Menangis, meneteskan air mata adalah wajar karena menunjukkan kasih sayang kita kepada saudara atau kerabat yang meninggal. Akan tetapi, tangisan air mata tersebut tidak boleh diiringi dengan ratapan berupa ucapan-ucapan yang terlarang. [6]

[Selesai]

***

Catatan kaki:

[1] Karena perawi ragu-ragu.

[2] Dan semua hal yang disebut sebagai perkara jahiliyyah adalah perkara yang tercela, meskipun belum tentu merupakan perbuatan kekafiran pembatal iman.

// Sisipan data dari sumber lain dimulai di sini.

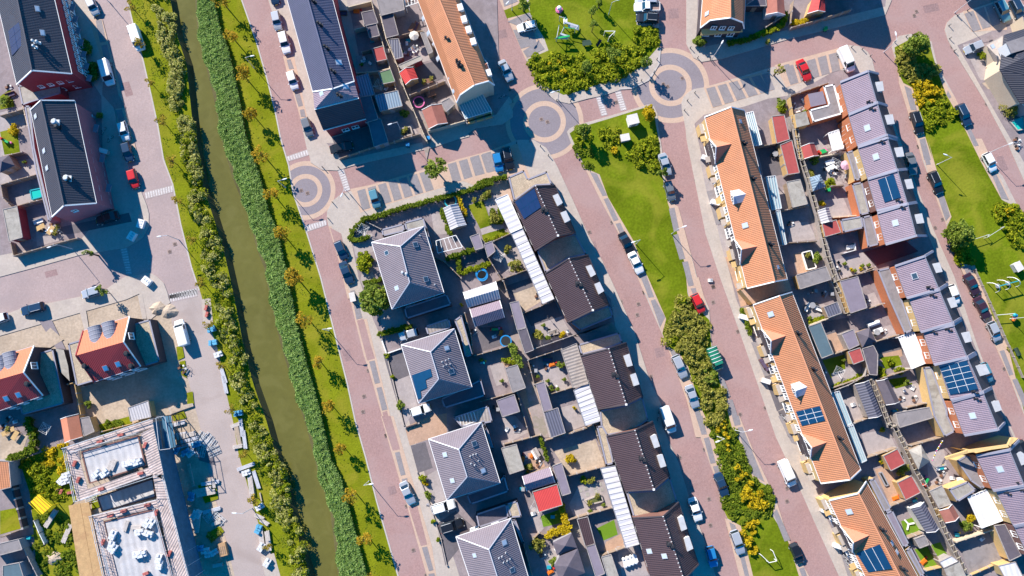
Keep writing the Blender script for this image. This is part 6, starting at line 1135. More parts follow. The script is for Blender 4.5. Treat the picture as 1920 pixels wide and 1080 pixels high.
def car(kind, col, s, label):
    (x0, y0), (x1, y1) = p2(s); a, b = G(x0, y0, .8), G(x1, y1, .8); c = (a + b) / 2; rz = atan2((b - a).y, (b - a).x); k = (kind, col)
    z = .1 if k in CARC or True else 0
    if k not in CARC:
        r = car_mesh(kind, col, label); r.location = (c.x, c.y, .06); r.rotation_euler = (0, 0, rz); CARC[k] = r; return r
    return dup(CARC[k], (c.x, c.y, .06), rz, label)
for a in [   # tail -> nose
 ('hatch', 'silver', "A 608 5 640 78", 'small silver car at the top left kerb, nose down'), ('van', 'white', "A 905 192 950 330", 'white van on the canal verge under a small tree'), ('van', 'white', "A 702 412 748 575", 'white van parked by the block with the red gable'), ('hatch', 'white', "A 820 828 850 945", 'white car beside the pink block parking bay'), ('hatch', 'darkblue', "A 848 978 872 1072", 'dark teal car right behind the white car by the pink block'),
 ('hatch', 'red', "F 885 218 912 325", 'red car with dark roof on the left street'), ('sedan', 'black', "F 795 512 650 558", 'black car in the shadow of the pink gable'), ('hatch', 'silver', "K 682 82 548 120", 'silver car by the sandy lot with a sapling over its bonnet'), ('wagon', 'darkblue', "K 285 195 152 230", 'dark green estate car on the pavement above the sandy lot'), ('hatch', 'white', "K 32 268 -60 300", 'white car cut by the left edge of the picture'), ('van', 'white', "K 1252 455 1208 295", 'white pickup like van on the site road'),
 ('hatch', 'silver', "B 415 80 440 198", 'silver car second from the top beside the blue grey terrace'), ('wagon', 'white', "B 462 218 498 355", 'white car third from the top beside the blue grey terrace'), ('hatch', 'white', "B 515 478 555 605", 'white car fourth in line beside the blue grey terrace'), ('hatch', 'grey', "B 612 795 655 920", 'grey car parked lowest beside the blue grey terrace'), ('hatch', 'darkblue', "B 395 -80 420 15", 'dark car cut by the top edge beside the blue grey terrace'), ('sedan', 'black', "B 808 1008 920 980", 'black car in the shaded drive below the red end wall'),
 ('sedan', 'silver', "C 792 415 852 535", 'silver car driving beside the orange mansard terrace'), ('hatch', 'white', "C 1020 168 910 192", 'white car with teal windows in the lot by the play lawn'), ('hatch', 'blue', "H 182 110 205 210", 'bright blue car in the last parking bay'), ('wagon', 'black', "H 248 72 275 192", 'dark green black car beside the bright blue car'),
 ('pickup', 'white', "D 555 48 402 48", 'white pickup with an open brown load bed'), ('suv', 'black', "D 540 128 425 120", 'black car with roof rails below the white pickup'), ('suv', 'silver', "D 550 5 400 0", 'silver car cut by the top edge beside the pickup'), ('hatch', 'teal', "O 640 345 675 465", 'pale teal car in a bay at the left end of the lot'), ('hatch', 'darkblue', "O 408 702 452 805", 'dark blue car at the kerb by the hedge corner'), ('sedan', 'darkblue', "O 440 838 492 972", 'dark blue car at the kerb behind the hedge corner car'),
 ('sedan', 'silver', "H 1300 108 1342 238", 'silver car on the island kerb by the bush mound'), ('hatch', 'grey', "H 1335 290 1372 415", 'dark grey car behind the silver one on the island kerb'), ('sedan', 'black', "H 1030 645 1092 765", 'black car on the west kerb of the island lawn'), ('sedan', 'white', "H 1098 782 1152 895", 'white car behind the black one on the island lawn kerb'),
 ('hatch', 'white', "J 1165 110 1228 225", 'white car on the right side of the east park'), ('wagon', 'black', "J 778 235 848 388", 'black car on the west kerb of the east park, lower one'), ('wagon', 'black', "E 838 750 890 905", 'black car on the west kerb of the east park, upper one'), ('wagon', 'darkblue', "E 1143 705 1215 845", 'dark blue car on the east kerb of the east park'), ('sedan', 'red', "E 72 415 128 532", 'bright red car in a parking bay'), ('van', 'white', "E 352 340 412 468", 'white van at the end of the parking bays'), ('hatch', 'silver', "E 1297 298 1192 342", 'silver car on the drive of the corner house'), ('suv', 'teal', "E 1400 0 1480 150", 'blue and white suv in the top right bay'), ('suv', 'darkblue', "E 1505 0 1572 130", 'dark teal suv in the top right corner'),
 ('sedan', 'purpleblack', "Q 1008 55 1092 212", 'dark maroon car beside the swing lawn'), ('sedan', 'purpleblack', "Q 1083 228 1172 392", 'dark maroon car below the other by the swing lawn'), ('hatch', 'silver', "Q 1182 412 1252 562", 'silver car last in the row by the swing lawn'), ('hatch', 'white', "Q 885 145 935 275", 'white car close against the mauve terrace dormer'), ('hatch', 'teal', "Q 1120 720 1192 872", 'teal car tucked against the solar array house'), ('hatch', 'black', "W 1400 175 1460 290", 'black car at the right edge of the picture'),
 ('hatch', 'silver', "M 445 368 322 402", 'silver car on the drive of the second villa'), ('hatch', 'white', "M 402 915 520 878", 'white car on the drive between second and third villa'), ('sedan', 'silver', "T 708 458 762 582", 'silver white car on the pavement beside the third villa'), ('suv', 'white', "T 908 632 1045 592", 'white suv on the drive of the fourth villa'), ('suv', 'black', "T 958 765 1108 718", 'dark blue black suv on the drive of the fourth villa'),
 ('wagon', 'silver', "N 1102 538 1162 668", 'silver car with dark glass roof by the olive bushes'), ('sedan', 'silver', "N 1195 742 1240 868", 'blue silver car below the glass roofed one'), ('hatch', 'red', "N 1232 125 1282 228", 'red car beside the green island tip'), ('truck', 'green', "N 1340 475 1400 622", 'green truck with white striped canvas cover'), ('van', 'white', "N 1025 885 1078 1035", 'white van before the brown roofed houses'),
 ('sedan', 'darkblue', "V 450 392 505 535", 'dark blue car on the lower island kerb'), ('sedan', 'white', "V 282 572 322 692", 'white silver car by the lowest brown roofed house'), ('wagon', 'silver', "V 562 785 612 922", 'silver car beside the orange yellow bushes'), ('hatch', 'blue', "V 395 880 432 1022", 'blue car half in the shade of the lowest brown house'), ('van', 'white', "V 882 300 958 470", 'white van in front of the long orange terrace'), ('hatch', 'black', "V 952 848 1020 1008", 'black car at the lower end of the right street'),
 ('sedan', 'grey', "X 1705 292 1712 322", 'grey car half hidden by the mauve terrace')]: car(*a)
# ------------------------------------------------ lamps, bollards, covers, bins
def lamp_mesh():
    root = thing('street_lamp', 'x', 'street lamp', (0, 0, 0), 0, 'street lamps'); p = MB(); p.tube((0, 0, 0), (0, 0, 5.4), .075, .045, 8); p.build('pole', STEEL, root)
    b = MB(); b.tube((0, 0, 0), (0, 0, .7), .10, .10, 8); b.build('base_sleeve', STEEL, root)
    a = MB(); a.tube((0, 0, 5.35), (1.1, 0, 5.6), .04, .035, 6); a.build('arm', STEEL, root)
    h = MB(); h.loft([[(1.0, -.09, 5.54), (1.0, .09, 5.54), (1.0, .06, 5.66), (1.0, -.06, 5.66)], [(1.4, -.16, 5.56), (1.4, .16, 5.56), (1.4, .11, 5.70), (1.4, -.11, 5.70)], [(1.85, -.10, 5.60), (1.85, .10, 5.60), (1.85, .05, 5.68), (1.85, -.05, 5.68)]]); hd = h.build('lamp_head', LAMPM, root)
    l = MB(); l.box((1.42, 0, 5.53), (.5, .2, .03)); l.build('lens', GLASSL, hd); return root
LM = lamp_mesh(); first = True
for x, y, ang, lab in [(206, 5, 170, 'street lamp at the top of the left street'), (477, 128, 10, 'street lamp between autumn trees by the blue grey terrace street'), (536, 352, 15, 'street lamp beside the left roundabout'), (617, 620, 5, 'street lamp by the second villa street'), (692, 902, 10, 'street lamp by the third villa street'), (1259, 439, 20, 'street lamp on the island east kerb opposite the big gable'), (1756, 309, 160, 'street lamp on the west kerb of the east park'), (1849, 289, 20, 'street lamp on the east kerb of the east park'), (1334, 112, 60, 'street lamp at the corner of the orange corner house'), (1192, 458, 200, 'street lamp on the island west kerb'), (1377, 806, 15, 'street lamp among the yellow bushes, east side'), (1344, 818, 200, 'street lamp among the yellow bushes, west side'), (1046, 187, 200, 'street lamp at the crossing south of the shrub bed'), (137, 467, 200, 'street lamp by the fenced yard at the left street corner'), (473, 953, 175, 'street lamp on the site road verge'), (1657, 128 - 30, 100, 'street lamp at the end of the top mauve house'), (960, 20, 230, 'street lamp at the lot beside the play lawn'), (1141, 28, 20, 'street lamp on the play lawn'), (657, 365, 250, 'street lamp at the lower parking lot corner'), (752, 225 + 20, 200, 'street lamp at the alley mouth'), (1790, 24, 30, 'street lamp at the top right pavement'), (1893, 598, 10, 'street lamp on the swing lawn edge'), (336, 450, 190, 'street lamp on the lower left canal road')]:
    g = G(x, y, 0)
    if first: LM.location = g; LM.rotation_euler = (0, 0, radians(ang)); LM['label'] = lab; first = False
    else: dup(LM, g, radians(ang), lab)
def small_set(mk, pts, grp, z=Z1):
    first = None
    for x, y, lab in pts:
        g = G(x, y, z)
        if first is None: first = mk(); first.location = g; first['label'] = lab; first['group'] = grp
        else: dup(first, g, 0, lab, grp)
def bollard():
    root = thing('bollard', 'x', 'bollard', (0, 0, 0)); m = MB(); m.tube((0, 0, 0), (0, 0, .85), .085, .075, 10); m.build('post', BLACKM, root); m = MB(); m.tube((0, 0, .85), (0, 0, .93), .085, .04, 10); m.build('cap', BLACKM, root); m = MB(); m.tube((0, 0, .70), (0, 0, .76), .09, n=10); m.build('reflector', FRAMEW, root); return root
def bl(s, lab): return [(x, y, lab) for x, y in p2(s)]
small_set(bollard, bl("C 895 968 985 958 1055 988 1108 1050 1090 615 1165 680 1258 685 870 690", 'black bollard round the middle roundabout') + bl("D 770 325 820 392 905 405 545 403 525 490 440 545 800 627 750 680 730 745 1295 482", 'black bollard round the right roundabout') + bl("E 1132 108 1075 175 1080 262 710 285 787 248 845 238 418 320 490 333 545 380", 'black bollard at the east park junction') + bl("O 308 195 415 195 455 375 375 432 345 540", 'black bollard round the left roundabout') + bl("E 1200 72 1110 345", 'black bollard on the top right pavement'), 'black bollards at the junctions')
def cover():
    o = thing('manhole_cover', 'x', 'manhole cover', (0, 0, 0)); m = MB(); m.box((0, 0, 0), (.72, .72, .02), .3); m.build('frame', mat('cast_iron_frame', (.30, .22, .19), var=.1), o); m = MB(); m.tube((0, 0, .02), (0, 0, .035), .28, n=14); m.build('lid', mat('cast_iron', (.14, .10, .09), var=.1, fine=.1), o); return o
small_set(cover, bl("C 1062 805 1103 823 712 848 850 607", 'manhole cover in the middle roundabout paving') + bl("D 590 567 618 583 717 528 272 690", 'manhole cover in the right roundabout paving') + bl("O 160 350 203 368", 'manhole cover in the left roundabout paving') + bl("H 578 183 810 630 962 563 1180 1035 728 542", 'square drain cover in the middle street') + bl("N 893 100 853 180 845 253 735 165 937 670 1358 63 1357 168", 'square drain cover of the middle streets') + bl("I 350 1000 187 815 362 788 232 278", 'square drain cover in the orange terrace street') + bl("V 393 560 403 737 195 280 362 225 350 810 522 753 920 487 920 575 1255 1027", 'square drain cover in the lower streets') + bl("E 858 77 843 105 1330 703 873 988 1097 315", 'square drain cover near the east park') + bl("J 808 632 860 573 690 55", 'square drain cover by the mauve terrace') + bl("M 80 803 73 907 110 627 232 1068", 'square drain cover in the villa street') + bl("T 592 130 727 607 893 775 860 1075 773 905", 'square drain cover by the lower villas') + bl("P 315 925 485 880 300 365", 'square drain cover before the long orange terrace') + bl("F 1180 712 1145 763", 'square drain cover in the left street bend') + bl("Q 1290 765", 'square drain cover by the park fence'), 'manhole and drain covers', .03)
def bin_(col):
    root = thing('wheelie_bin', 'x', 'bin', (0, 0, 0)); m = MB(); m.loft([[(-.22, -.25, .08), (.22, -.25, .08), (.22, .25, .08), (-.22, .25, .08)], [(-.28, -.32, 1.0), (.28, -.32, 1.0), (.28, .32, 1.0), (-.28, .32, 1.0)]]); m.build('body', PLASTIC[col], root)
    m = MB(); m.slab([(-.3, -.34, 1.08), (.3, -.34, 1.08), (.3, .36, 1.04), (-.3, .36, 1.04)], .06); m.build('lid', PLASTIC[col], root)
    for s_ in (-1, 1): m = MB(); m.tube((s_ * .22, -.28, .1), (s_ * .26, -.28, .1), .1, n=8); m.build('wheel', RUBBER, root)
    return root
small_set(lambda: bin_('black'), bl("B 1085 270 N 45 240 I 540 600 M 960 875", 'black wheelie bin in a back garden'), 'wheelie bins'); small_set(lambda: bin_('blue'), bl("C 165 985 303 940 B 1315 985", 'blue wheelie bin on the shaded pavement'), 'wheelie bins'); small_set(lambda: bin_('green'), bl("E 235 205 J 40 370", 'green wheelie bin by the fence'), 'wheelie bins')
small_set(lambda: bin_('grey'), bl("M 985 890 U 290 490 N 160 630 P 815 95 P 925 115", 'grey wheelie bin beside a shed'), 'wheelie bins')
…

[3]Termasuk di antaranya adalah mencela karena dia anak petani, misalnya; atau karena dia berasal dari suku tertentu.

[4] Maksudnya, dituangi timah cair. Dan hukuman ini terjadi pada saat di padang Mahsyar.

[5] Dalam budaya jahiliyyah, menggundul rambut kepala itu ekspresi kesedihan. Adapun dalam budaya kita, menggundul rambut kepala itu merupakan ekspresi kebahagiaan.

[6] Disarikan dari kitab Afaatul Lisaan fii Dhau’il Kitaab was Sunnah, karya Syaikh Dr. Sa’id bin ‘Ali bin Wahf Al-Qahthani rahimahullahu Ta’ala, hal. 81-82.